--- begin ---

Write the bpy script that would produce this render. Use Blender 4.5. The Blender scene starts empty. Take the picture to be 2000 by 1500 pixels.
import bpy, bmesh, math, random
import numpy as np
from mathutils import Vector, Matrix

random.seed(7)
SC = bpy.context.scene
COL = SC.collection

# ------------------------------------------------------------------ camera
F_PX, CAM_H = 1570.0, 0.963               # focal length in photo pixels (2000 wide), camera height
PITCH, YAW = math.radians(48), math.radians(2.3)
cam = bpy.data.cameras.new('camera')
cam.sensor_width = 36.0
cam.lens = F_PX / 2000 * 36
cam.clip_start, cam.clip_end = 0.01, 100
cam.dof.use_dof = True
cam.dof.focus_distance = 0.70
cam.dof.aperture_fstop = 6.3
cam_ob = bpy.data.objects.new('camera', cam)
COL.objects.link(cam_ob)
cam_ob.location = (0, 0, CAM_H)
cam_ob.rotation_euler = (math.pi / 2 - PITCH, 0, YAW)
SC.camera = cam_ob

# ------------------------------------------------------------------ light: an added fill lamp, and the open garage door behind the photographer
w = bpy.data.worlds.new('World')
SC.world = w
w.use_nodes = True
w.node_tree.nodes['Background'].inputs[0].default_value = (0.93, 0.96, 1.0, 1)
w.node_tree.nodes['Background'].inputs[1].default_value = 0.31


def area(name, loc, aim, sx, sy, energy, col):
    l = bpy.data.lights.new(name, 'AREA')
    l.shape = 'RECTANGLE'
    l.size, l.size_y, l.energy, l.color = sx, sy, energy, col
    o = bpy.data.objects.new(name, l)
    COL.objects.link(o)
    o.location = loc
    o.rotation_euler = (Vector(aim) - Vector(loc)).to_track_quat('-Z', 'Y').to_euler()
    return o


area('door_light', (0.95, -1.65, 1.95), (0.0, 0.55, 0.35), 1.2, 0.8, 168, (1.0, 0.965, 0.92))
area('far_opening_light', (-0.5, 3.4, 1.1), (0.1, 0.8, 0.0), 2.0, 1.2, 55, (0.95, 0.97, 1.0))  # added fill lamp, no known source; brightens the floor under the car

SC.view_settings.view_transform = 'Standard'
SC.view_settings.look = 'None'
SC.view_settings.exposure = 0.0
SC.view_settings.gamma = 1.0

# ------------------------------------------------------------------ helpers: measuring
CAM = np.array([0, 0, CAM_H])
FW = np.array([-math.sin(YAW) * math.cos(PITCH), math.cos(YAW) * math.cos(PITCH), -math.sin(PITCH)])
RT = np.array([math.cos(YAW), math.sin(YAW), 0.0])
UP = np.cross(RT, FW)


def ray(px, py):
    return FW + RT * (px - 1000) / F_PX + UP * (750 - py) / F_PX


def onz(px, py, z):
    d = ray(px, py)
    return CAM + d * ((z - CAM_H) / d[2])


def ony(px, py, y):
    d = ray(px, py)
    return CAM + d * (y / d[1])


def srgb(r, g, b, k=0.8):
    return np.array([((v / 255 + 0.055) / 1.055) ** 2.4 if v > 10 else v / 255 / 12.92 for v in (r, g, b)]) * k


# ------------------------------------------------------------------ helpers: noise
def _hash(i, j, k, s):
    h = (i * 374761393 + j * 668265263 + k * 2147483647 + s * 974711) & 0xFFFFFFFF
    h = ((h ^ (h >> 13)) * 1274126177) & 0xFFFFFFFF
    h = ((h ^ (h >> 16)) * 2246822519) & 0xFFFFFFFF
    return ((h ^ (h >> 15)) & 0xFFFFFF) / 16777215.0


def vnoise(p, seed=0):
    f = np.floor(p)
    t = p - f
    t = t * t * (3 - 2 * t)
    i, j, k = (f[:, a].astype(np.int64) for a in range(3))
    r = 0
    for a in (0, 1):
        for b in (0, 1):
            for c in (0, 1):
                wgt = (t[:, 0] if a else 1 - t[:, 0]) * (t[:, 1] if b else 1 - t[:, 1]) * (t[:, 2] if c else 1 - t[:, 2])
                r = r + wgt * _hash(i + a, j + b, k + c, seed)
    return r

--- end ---

Goal: Each line from the top of the material above through the line with "COL = SC.collection" must be echoed exactly, and no other line.

The result:
Write the bpy script that would produce this render. Use Blender 4.5. The Blender scene starts empty. Take the picture to be 2000 by 1500 pixels.
import bpy, bmesh, math, random
import numpy as np
from mathutils import Vector, Matrix

random.seed(7)
SC = bpy.context.scene
COL = SC.collection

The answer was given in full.